If the purpose and role of the marketing function is based on the delivery of a TVC or a large campaign, then there's something terribly wrong.

Fix, it, extremely quickly.

A TVC or a large campaign has got to be the cherry on the cake; it just cannot be the cake! The role and purpose of marketing in the context of product development, experience design or insight analysis needs to be the bedrock. Marketing is not different for products or service companies, contrary to popular folklore. It's not different for B2B and B2C companies. It exists to steer the customer experience and make it memorable via the TVC or the lather in the soap or even that banner ad on the news website. It's about the experience!

5. Satisfaction is passé. Delight is the new norm

Set the expectation clear and correctly upfront. Yes, poster design and calendar deliveries will be the bulk of the work. Yes, we will have overnighters to make sure that the posters reach Patna in time for the launch in the morning and yes, the cost of the poster will be scrutinised for every single paise.

The opportunity (and challenge) lies in making every poster, banner, standee, brochure, and SMS text message brilliant!

Brilliance, not backed by the dollar spend, but by the sheer impact it can create and value it can add.

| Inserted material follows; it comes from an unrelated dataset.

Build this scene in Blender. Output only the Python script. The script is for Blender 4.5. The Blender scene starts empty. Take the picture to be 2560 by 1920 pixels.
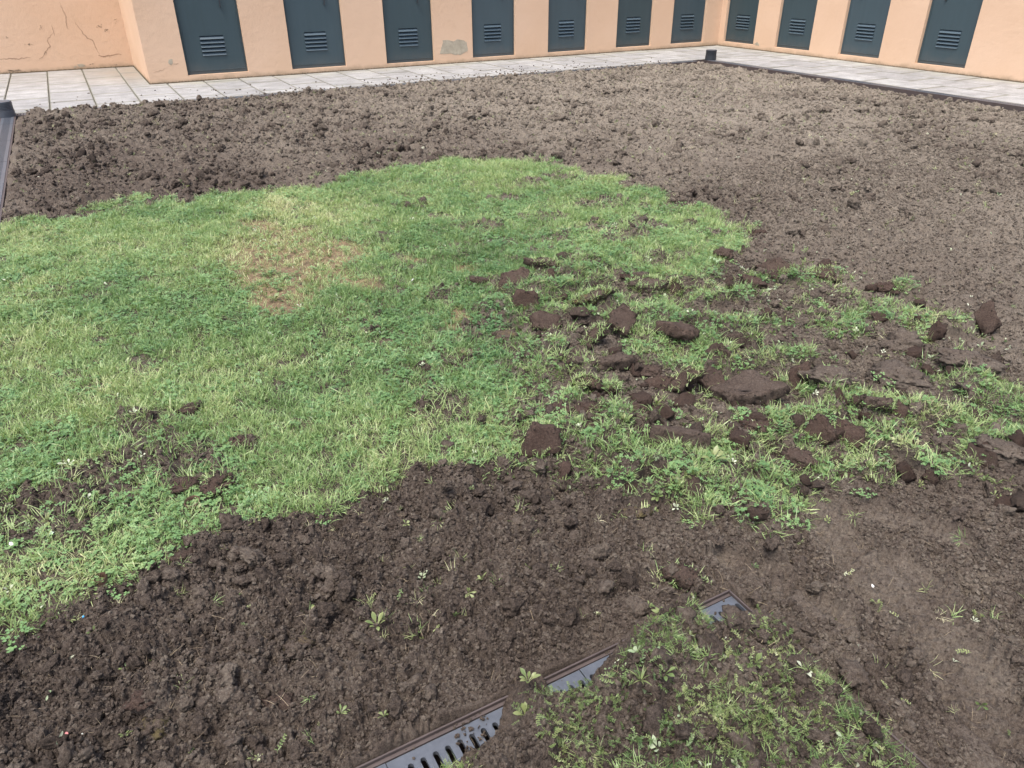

If you've helped the sales executive in Patna sell one more pack of toothpaste that day, you've done something good.

If you're able to challenge the annual diary and present an alternative which is more practical and contemporary, you've just increased the impact.

There is an inherent and burning need in revisiting each and every element of work undertaken. Is it serving a purpose? Is it truly adding value? Is it just satisfying or delighting the consumer?

So, coming back to Hema...

'Don't quit Hema. Let's roll up our sleeves. We've got some great work to be done.'

(The author is a passionate senior management leader, digital business, marketing and innovation professional, who loves simplicity and challenging status quo.)